(Direction)
Read the material below. Count the lines containing "pixels" and give that count alone.

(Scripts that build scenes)
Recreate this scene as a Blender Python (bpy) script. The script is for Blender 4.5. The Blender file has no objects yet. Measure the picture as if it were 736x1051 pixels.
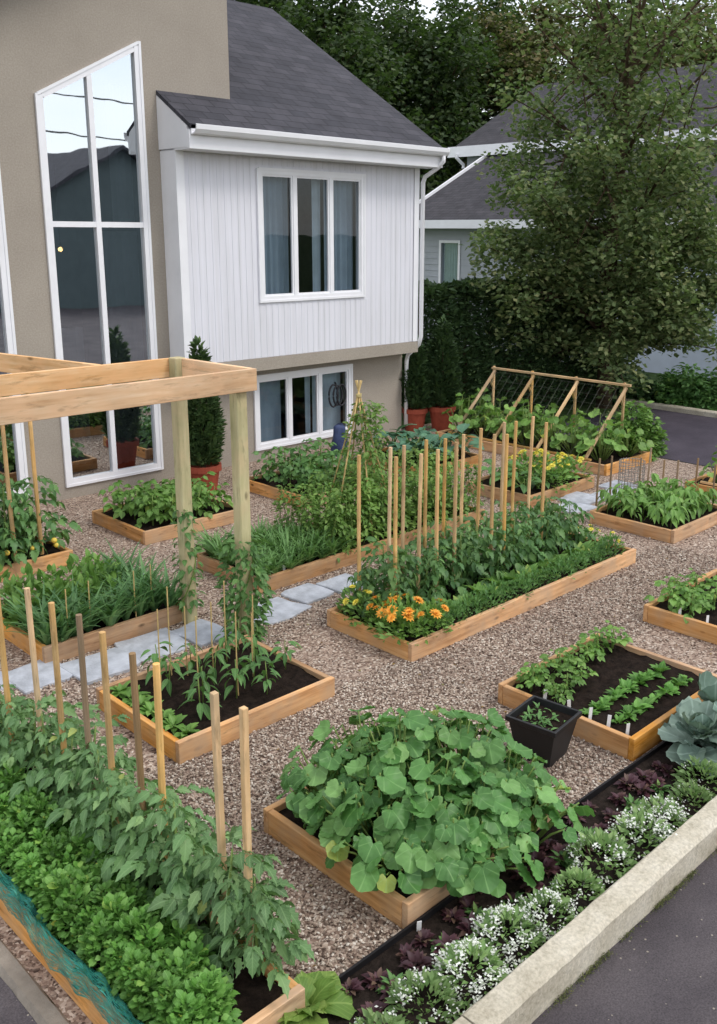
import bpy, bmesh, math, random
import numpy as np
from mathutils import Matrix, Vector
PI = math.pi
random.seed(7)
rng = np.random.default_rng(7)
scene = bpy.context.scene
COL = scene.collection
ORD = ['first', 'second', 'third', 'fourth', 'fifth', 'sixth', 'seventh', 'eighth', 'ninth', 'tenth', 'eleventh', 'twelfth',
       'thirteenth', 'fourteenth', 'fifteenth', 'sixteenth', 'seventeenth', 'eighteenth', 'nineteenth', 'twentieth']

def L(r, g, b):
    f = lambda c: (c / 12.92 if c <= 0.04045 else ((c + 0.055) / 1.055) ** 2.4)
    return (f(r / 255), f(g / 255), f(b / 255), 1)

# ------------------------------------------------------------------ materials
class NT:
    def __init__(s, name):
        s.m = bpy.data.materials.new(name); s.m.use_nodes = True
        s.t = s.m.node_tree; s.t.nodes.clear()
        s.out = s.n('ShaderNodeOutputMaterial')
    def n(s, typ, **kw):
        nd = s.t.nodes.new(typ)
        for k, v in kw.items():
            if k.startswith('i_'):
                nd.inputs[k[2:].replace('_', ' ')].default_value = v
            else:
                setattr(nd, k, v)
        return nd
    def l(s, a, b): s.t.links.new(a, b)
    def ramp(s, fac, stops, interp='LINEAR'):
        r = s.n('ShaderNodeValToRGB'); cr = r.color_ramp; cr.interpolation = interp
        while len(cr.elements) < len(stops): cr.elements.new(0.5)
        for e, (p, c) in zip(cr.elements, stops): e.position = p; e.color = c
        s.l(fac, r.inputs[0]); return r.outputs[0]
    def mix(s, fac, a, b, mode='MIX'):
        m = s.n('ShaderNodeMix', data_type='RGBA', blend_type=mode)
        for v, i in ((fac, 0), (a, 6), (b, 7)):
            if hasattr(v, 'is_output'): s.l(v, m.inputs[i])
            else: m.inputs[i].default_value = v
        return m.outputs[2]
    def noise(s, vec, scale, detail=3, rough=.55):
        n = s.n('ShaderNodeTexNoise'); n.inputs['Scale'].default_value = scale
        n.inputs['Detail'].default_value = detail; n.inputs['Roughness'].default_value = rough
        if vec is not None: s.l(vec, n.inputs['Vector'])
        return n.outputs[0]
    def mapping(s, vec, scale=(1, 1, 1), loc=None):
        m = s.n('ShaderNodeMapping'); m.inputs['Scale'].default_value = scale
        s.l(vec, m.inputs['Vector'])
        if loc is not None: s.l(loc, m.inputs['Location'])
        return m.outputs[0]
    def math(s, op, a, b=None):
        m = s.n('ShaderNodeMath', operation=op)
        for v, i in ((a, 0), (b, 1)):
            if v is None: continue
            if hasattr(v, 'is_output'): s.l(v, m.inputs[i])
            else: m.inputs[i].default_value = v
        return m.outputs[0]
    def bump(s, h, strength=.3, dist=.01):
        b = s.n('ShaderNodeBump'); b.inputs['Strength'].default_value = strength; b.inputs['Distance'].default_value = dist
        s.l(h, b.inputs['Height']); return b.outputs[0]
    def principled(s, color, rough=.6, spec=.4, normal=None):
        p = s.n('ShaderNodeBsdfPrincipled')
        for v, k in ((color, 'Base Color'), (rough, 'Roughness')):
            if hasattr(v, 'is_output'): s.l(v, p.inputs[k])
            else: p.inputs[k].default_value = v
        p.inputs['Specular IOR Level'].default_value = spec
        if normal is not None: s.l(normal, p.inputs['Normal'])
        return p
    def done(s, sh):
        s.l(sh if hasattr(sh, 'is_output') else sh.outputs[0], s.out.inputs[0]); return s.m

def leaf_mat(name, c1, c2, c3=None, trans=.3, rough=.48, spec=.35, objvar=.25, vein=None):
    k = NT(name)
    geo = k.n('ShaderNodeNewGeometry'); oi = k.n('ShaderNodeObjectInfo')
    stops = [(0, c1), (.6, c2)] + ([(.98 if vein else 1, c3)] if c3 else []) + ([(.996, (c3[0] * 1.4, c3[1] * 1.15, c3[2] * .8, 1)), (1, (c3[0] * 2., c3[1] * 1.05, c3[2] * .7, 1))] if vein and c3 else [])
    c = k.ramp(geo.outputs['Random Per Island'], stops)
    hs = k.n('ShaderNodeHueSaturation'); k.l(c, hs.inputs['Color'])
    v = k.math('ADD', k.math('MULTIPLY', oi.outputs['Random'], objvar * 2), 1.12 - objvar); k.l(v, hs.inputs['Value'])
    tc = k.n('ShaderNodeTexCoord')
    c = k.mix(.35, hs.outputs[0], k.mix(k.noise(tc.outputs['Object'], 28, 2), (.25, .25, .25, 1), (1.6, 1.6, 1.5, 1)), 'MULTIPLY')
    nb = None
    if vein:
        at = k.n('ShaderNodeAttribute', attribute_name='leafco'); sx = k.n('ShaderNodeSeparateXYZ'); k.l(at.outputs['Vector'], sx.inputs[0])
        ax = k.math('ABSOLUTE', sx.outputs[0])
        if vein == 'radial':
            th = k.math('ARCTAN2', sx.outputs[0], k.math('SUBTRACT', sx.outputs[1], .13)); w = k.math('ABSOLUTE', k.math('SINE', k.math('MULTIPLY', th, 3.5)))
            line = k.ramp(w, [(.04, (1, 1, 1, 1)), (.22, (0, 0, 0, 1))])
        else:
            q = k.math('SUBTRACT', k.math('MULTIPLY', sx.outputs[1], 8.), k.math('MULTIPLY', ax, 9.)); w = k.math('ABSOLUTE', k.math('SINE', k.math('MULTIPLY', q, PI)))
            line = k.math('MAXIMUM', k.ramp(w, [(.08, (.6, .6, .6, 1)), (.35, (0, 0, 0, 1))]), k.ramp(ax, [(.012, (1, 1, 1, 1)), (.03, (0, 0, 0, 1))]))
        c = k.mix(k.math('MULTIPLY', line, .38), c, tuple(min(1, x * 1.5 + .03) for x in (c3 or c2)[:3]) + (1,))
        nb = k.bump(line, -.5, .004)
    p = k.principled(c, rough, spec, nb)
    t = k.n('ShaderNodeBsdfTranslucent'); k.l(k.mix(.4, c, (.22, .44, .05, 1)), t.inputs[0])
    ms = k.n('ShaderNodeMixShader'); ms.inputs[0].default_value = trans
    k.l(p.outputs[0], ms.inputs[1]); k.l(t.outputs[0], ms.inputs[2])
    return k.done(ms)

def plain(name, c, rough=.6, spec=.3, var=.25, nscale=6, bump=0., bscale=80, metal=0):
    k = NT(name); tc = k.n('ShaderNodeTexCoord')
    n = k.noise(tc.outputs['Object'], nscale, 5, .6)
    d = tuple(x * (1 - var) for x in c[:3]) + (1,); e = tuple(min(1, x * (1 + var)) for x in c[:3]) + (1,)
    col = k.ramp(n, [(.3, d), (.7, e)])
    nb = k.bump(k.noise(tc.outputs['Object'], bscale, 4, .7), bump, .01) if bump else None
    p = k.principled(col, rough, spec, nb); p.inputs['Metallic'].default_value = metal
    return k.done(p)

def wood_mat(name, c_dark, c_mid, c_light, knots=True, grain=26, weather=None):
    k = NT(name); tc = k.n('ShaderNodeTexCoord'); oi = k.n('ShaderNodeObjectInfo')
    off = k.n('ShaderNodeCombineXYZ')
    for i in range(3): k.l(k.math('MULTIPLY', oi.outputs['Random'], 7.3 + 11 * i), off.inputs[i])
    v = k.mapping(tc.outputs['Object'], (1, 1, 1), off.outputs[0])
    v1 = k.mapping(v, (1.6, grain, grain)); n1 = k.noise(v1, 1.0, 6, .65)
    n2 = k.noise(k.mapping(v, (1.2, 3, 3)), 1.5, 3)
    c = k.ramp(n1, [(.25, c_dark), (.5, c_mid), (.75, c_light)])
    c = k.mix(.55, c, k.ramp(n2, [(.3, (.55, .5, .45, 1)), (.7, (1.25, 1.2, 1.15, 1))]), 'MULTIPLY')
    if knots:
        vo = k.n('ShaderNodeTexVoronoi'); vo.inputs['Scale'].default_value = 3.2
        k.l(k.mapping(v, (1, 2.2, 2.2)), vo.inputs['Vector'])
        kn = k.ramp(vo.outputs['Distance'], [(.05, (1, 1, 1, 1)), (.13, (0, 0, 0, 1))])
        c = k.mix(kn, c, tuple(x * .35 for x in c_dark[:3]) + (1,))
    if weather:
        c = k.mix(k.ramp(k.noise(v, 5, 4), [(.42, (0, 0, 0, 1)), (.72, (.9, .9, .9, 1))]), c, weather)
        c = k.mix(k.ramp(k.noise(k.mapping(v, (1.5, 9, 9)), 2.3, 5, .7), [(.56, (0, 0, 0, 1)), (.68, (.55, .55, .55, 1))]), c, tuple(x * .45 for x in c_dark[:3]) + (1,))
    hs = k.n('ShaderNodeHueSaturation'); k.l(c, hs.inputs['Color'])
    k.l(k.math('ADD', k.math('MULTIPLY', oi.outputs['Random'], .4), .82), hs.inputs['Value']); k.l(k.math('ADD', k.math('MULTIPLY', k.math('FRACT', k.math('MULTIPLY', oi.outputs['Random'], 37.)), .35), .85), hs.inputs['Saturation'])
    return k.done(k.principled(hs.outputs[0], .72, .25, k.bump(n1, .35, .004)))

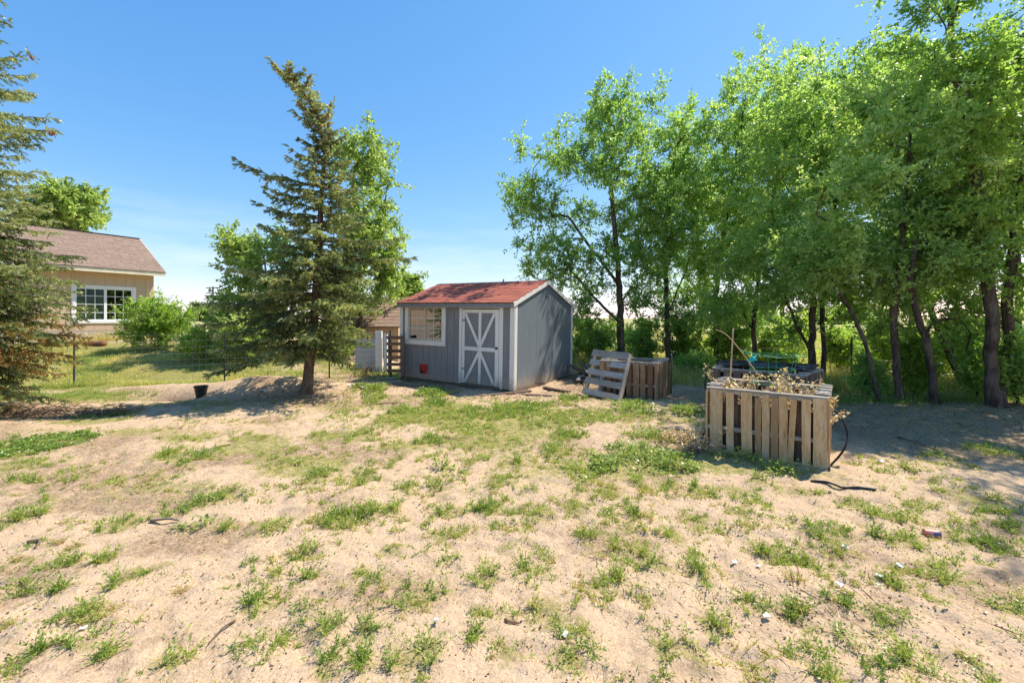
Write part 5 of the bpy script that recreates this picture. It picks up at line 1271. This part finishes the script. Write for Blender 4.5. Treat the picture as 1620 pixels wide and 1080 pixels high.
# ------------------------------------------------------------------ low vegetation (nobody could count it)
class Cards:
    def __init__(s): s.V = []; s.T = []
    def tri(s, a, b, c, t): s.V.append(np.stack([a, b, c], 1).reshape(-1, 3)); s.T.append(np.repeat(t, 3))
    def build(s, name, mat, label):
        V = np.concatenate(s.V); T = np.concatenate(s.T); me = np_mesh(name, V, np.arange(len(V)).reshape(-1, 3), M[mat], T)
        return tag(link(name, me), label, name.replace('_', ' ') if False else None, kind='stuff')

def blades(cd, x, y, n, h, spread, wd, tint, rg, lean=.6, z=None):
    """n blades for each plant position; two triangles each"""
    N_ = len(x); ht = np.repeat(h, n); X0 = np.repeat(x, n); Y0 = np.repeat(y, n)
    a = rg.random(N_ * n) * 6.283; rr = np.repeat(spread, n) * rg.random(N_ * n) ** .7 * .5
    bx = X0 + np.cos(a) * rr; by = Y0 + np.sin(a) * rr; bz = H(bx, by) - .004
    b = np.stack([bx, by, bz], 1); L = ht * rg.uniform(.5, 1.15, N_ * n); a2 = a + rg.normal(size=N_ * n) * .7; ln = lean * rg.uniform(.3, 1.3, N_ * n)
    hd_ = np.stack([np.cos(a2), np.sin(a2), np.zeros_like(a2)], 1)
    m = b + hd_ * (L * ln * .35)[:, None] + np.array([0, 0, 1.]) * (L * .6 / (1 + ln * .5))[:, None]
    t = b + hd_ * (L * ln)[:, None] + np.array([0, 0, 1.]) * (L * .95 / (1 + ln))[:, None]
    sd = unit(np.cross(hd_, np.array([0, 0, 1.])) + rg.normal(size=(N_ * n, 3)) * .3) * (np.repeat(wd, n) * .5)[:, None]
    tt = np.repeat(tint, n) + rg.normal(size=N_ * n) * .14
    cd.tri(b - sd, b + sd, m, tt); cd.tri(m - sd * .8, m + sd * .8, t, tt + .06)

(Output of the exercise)
2